Legislation to Decimate the Federal Gas Tax Resurfaces

Sen. Mike Lee (R-Utah) has reintroduced a bill to cut the federal gas tax by 80 percent and give transportation authority to states, known as devolution. Also, House Transportation Chair Bill Shuster is promoting repatriation as a funding source.

3 minute read

June 16, 2015, 9:00 AM PDT

By Irvin Dawid


"The measure, which has been dubbed the Transportation Empowerment Act (TEA), would lower the gas tax that currently pays for most federal transportation projects from 18.4 cents per gallon to 3.7 cents in five years," writes Keith Laing of The Hill. He initially introduced the bill with Rep. Tom Graves (R-Ga.) that went by the same name in November, 2013.

The bill has been filed in the House by Rep. Ron DeSantis (R-Fla.). "During the same time period, the bill would transfer authority over federal highways and transit programs to states and replace current congressional appropriations with block grants," writes Laing. However, neither the press release nor Laing indicate that the 14.7 cents of the 18.4 cent federal gas tax that would be eliminated would be transferred to the states - so states might assume authority over federal highways without additional funding.

As this writer sees it, that's the biggest flaw of the TEA, and it needn't be that way. A 1997 U.S. General Accounting Office evaluation of an earlier version of the Transportation Empowerment Act was based on an alternative option:

GAO's analysis is dependent on the assumptions inherent in TEA 2, such as that all states increase their state gas tax by the same amount that the federal tax is decreased.

But that does not appear to be a problem for Lee and DeSantis as they explain in an op-ed in The Daily Signal, a newsletter of the conservative Heritage Foundation:

Today, drivers still pay the [federal gas] tax, but politicians redirect portions of the highway fund for bike lanes and walking paths and public transit systems in certain cities.

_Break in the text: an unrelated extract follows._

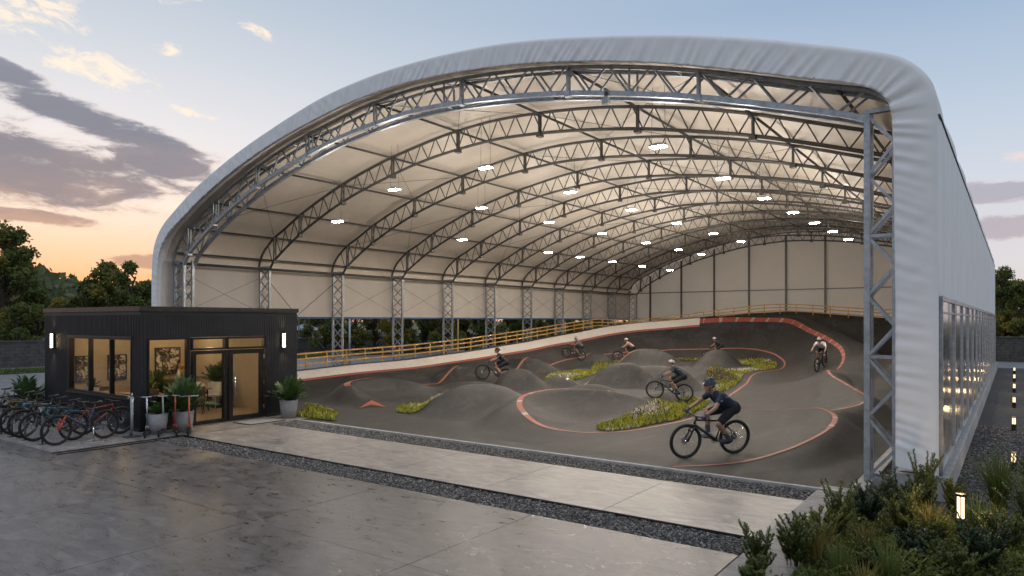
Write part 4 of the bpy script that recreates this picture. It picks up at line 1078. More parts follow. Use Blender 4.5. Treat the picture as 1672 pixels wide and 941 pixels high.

Meanwhile, partisan giveaways to special interests and bureaucratic skimming artificially inflate the cost of new infrastructure projects by as much as 20 percent.

Lee and DeSantis add that the 3.7 cents "would still collect enough revenue to maintain existing inter-state highways, while leaving state and local governments free now to focus on their own intra-state infrastructure needs."

The bill numbers are unchanged: S. 1702 and H.R. 3486. As of June 15, bill trackers continue to show versions under the 113th Congress rather than 114th Congress.

Another funding option took on more relevance after receiving the endorsement of the chair of the House Transportation & Infrastructure Committee.

"Republican Congressman Bill Shuster of Pennsylvania said [June 9] that he thinks the funding idea that has the strongest chance of making it through Congress is what some senators call 'repatriation'," writes Tasnim Shamma of WABE, as proposed by Sens. Barbara Boxer (D-Calif.) and Rand Paul (R-Ky), described here recently.

It's the idea of lowering corporate tax rates [PDF] in hopes that American companies would move their money out of offshore accounts and back to the U.S.

"I like any idea that can fund the transportation system that's passable, that's possible," Shuster says. "Rand Paul and Barbara Boxer are opting for a [repatriation] bill. And if you got those two from completely different parts of the ideological spectrum coming together, then something's going to happen, I believe." 

"But the plan does have critics," writes Shamma. "Last summer, Thomas Barthold, chief of staff of the Joint Committee on Taxation, wrote in a letter [PDF] to Sen. Orrin Hatch that repatriation could cost the federal government $95.8 billion in lost revenue over a 10-year period."